Ewa jest przekonana, że to jak żyje Karolinka, czym nasiąka w przedszkolu, ma kolosalny wpływ na to, jak się rozwija. I najchętniej nie zmieniałaby nic. Ale wie, że czas zrobić kolejny krok – wybrać dla Karoliny szkołę.

– Była już w rejonowej podstawówce, obejrzała i oczywiście już jej się podoba. Myśli, że w szkole jest tak samo fajnie, jak w przedszkolu. Przed nami jednak trudna decyzja. Każdy, z kim rozmawiamy, ma inne zdanie. Jedni radzą: „dajcie do szkoły specjalnej, bo tam program jest dostosowany do możliwości”, a inni „spróbujcie do integracyjnej, poradzi sobie”. No i sama nie wiem, co byłoby lepsze. Jeszcze rok możemy szkołę odroczyć, ale w końcu trzeba decyzję podjąć. To są takie kamienie milowe w naszym życiu. Kto wie, może najlepsze rozwiązanie pojawi się niespodziewanie tak, jak to się stało z przedszkolem?

Praca

Ewa po urodzeniu Karoliny nie zrezygnowała z pracy zawodowej. Wróciła do biura, kiedy córka miała 7 miesięcy: – Pierwsze miesiące po porodzie były trudne. Mąż w pracy, Kacper akurat zaczynał pierwszą klasę, trzeba go było zawieźć, odebrać. Karolinę na rehabilitację, potem lekcje odrobić z Kacprem, do tego zebrania w szkole. Było tego za dużo. Chodziłam na rzęsach. Postanowiłam wrócić do pracy. Z Karoliną została niania, część obowiązków przejął mąż. Odpoczęłam.
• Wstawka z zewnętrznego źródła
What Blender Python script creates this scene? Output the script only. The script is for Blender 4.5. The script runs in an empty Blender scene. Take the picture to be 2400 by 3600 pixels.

Dziś podział obowiązków się wyklarował. Rehabilitacje do południa ogarnia tata Karolinki, bo może zacząć pracę później, a popołudniowe mama, bo pracuje od rana w stałych godzinach. A jest tych zajęć sporo: logopeda, muzykoterapia, SI, zajęcia ruchowe, a w niedzielę jeszcze basen. Jeśli Karolina zachoruje, co nie zdarza się zbyt często, zwolnienia też dzielą między sobą na pół.

– Lubię swoją pracę i mam w swoim szefie duże wsparcie, właściwie to dzięki niemu mogłam wrócić po porodzie – podkreśla Ewa. – Choć będąc w ciąży, brałam oczywiście pod uwagę, że nie wrócę do pracy. Zrobiłam badania prenatalne, wiedziałam więc, że moje dziecko będzie miało zespół Downa.

Modnisia

Lepiej wiedzieć przed porodem, czy nie? To pytanie Ewa sama sobie zadawała. Przeważyły argumenty, że gdyby okazało się, że coś jest nie tak, to zyska czas na to, aby przed porodem więcej uwagi poświęcić Kacprowi. Będzie też czas na przemyślenia, zaplanowanie tego, co można. I oswojenie się z diagnozą.

– Nie żałuję tej decyzji. Karolina poszła na rehabilitację jak miała dwa tygodnie, bo ja już wszystko wiedziałam. Ciążę znosiłam dobrze, ale oczywiście było nerwowo. Nieprzespanych nocy nie da się policzyć. Jednak, gdybym nie zrobiła badań, to też ciągle bym się zadręczała myślami. W sumie więc na to samo wychodzi. Na dodatek byłabym zupełnie nieprzygotowana. A na początku, po porodzie i tak wszystko jest trudne. Wystarczy zajrzeć do internetu, żeby się przerazić. Jak zaczęłam czytać, co tym dzieciom jest, że właściwie wszystko do wymiany, to w kółko zadawałam sobie tylko jedno pytanie: jak ja dam radę? Tymczasem Karolinie poza niedoczynnością tarczycy, nic nie dolega. A nastawiona byłam na wszystko, co wyczytałam.

Karolina fajnie się rozwija. Jest rezolutna, rozgadana, pewna siebie, wesoła. Chwyta żarty, co bardzo cieszy Ewę. No i jest wielką modnisią. Przebiera się nieustannie, maluje, uwielbia pantofelki, jest wielką fanką torebek. Stroje dobiera starannie. Ma swój gust i stanowczo go demonstruje, co bywa zabawne.

– Ale jesteś piękna – chwali ją czasem tata.

– Wiem – odpowiada zawsze poważnie, gotowa na komplementy Karolina.

– Nie ma żartów, ładny wygląd to poważna sprawa, szczególnie w wieku siedmiu lat – śmieje się Ewa i dodaje już całkiem serio: – Nie jestem typem życiowej optymistki, która widzi wszystko przez różowe okulary. Kto mnie zna, ten wie, że mam raczej naturę malkontentki. Ale nie mam powodu, żeby narzekać na swoje życie. Ani prywatne, ani zawodowe.